On Thu, Feb 18, 2010 at 3:30 PM, Katherine [email protected]
wrote:
I’d also like to add that this only occurs for 1.9.2.
Using Ruby 1.9.1 and Ruby 1.8.7, installing rspec-rails and mail gem
is just fine.
Katherine, here are my results for installing rspec and rspec-rails:
$ ruby -v
ruby 1.9.2dev (2010-02-18 trunk 26707) [powerpc-darwin9.8.0]
$ gem install rspec rspec-rails
Thank you for installing rspec-1.3.0
Please be sure to read History.rdoc and Upgrade.rdoc
for useful information about this release.
Successfully installed rspec-1.3.0
Thank you for installing rspec-rails-1.3.2
If you are upgrading, do this in each of your rails apps
that you want to upgrade:
$ ruby script/generate rspec
Please be sure to read History.rdoc and Upgrade.rdoc
for useful information about this release.
Successfully installed rspec-rails-1.3.2
2 gems installed
Installing ri documentation for rspec-1.3.0…
Installing ri documentation for rspec-rails-1.3.2…
Installing RDoc documentation for rspec-1.3.0…
Could not find main page README.rdoc
Installing RDoc documentation for rspec-rails-1.3.2…
Could not find main page README.rdoc
If you’re using RVM to manage your Ruby VMs, then I would recommend
doing
the following:
rvm install ruby-head
Note: If it is installed already installed, then the above command
would
perform an ‘svn update’ and rebuild things as normal.

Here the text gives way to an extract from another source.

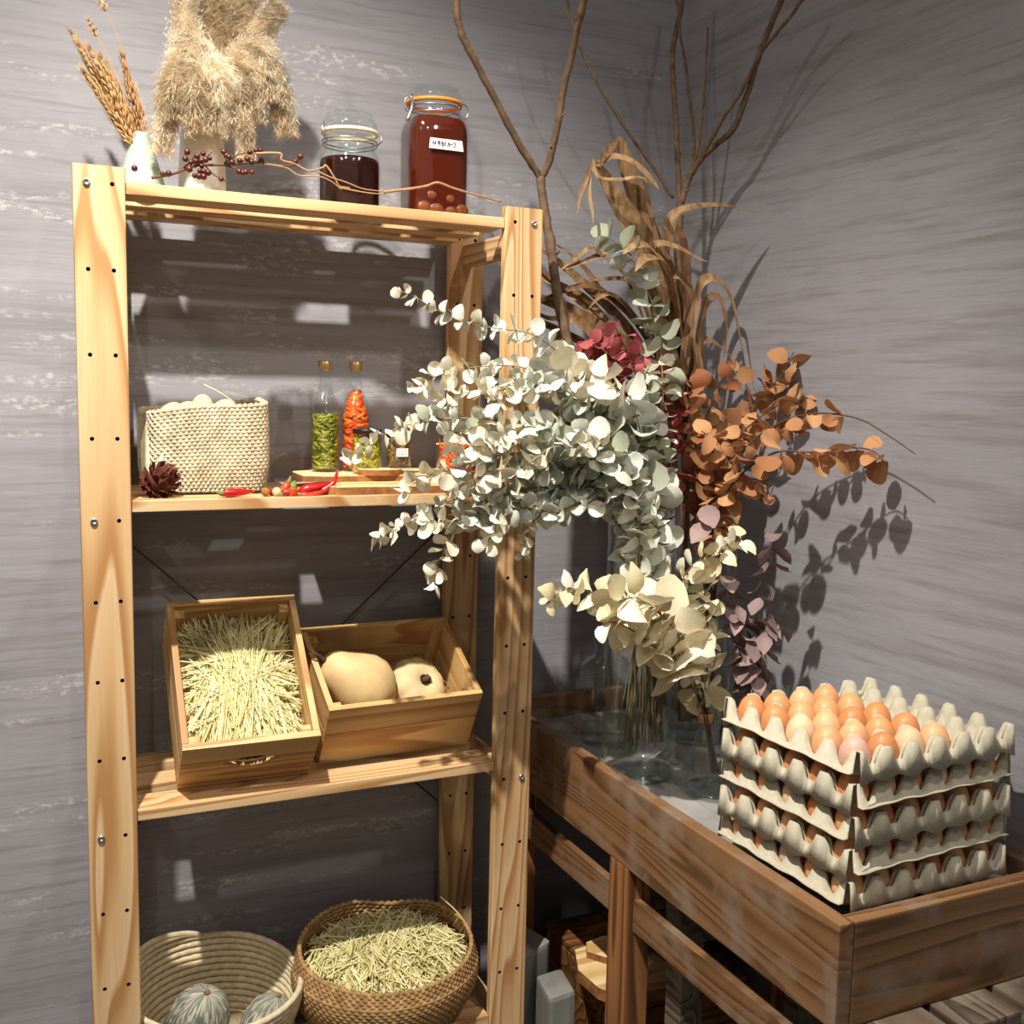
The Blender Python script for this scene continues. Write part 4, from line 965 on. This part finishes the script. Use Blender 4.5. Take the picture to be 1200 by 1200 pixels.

Ruby 1.9.2 development branch is very active. Thus, if you want to stay
current, then you’ll need to upgrade every so often. Lastly, I also
tend to
use Ruby 1.9.1 (i.e. rvm install 1.9.1-head) in conjunction with Ruby
1.9.2
because it’s a bit more stable and it’s a good fallback in the event
Ruby
1.9.2 source update goes bad. However, I can wait until Ruby 1.9.2 is
released because it appears noticeably faster than 1.9.1.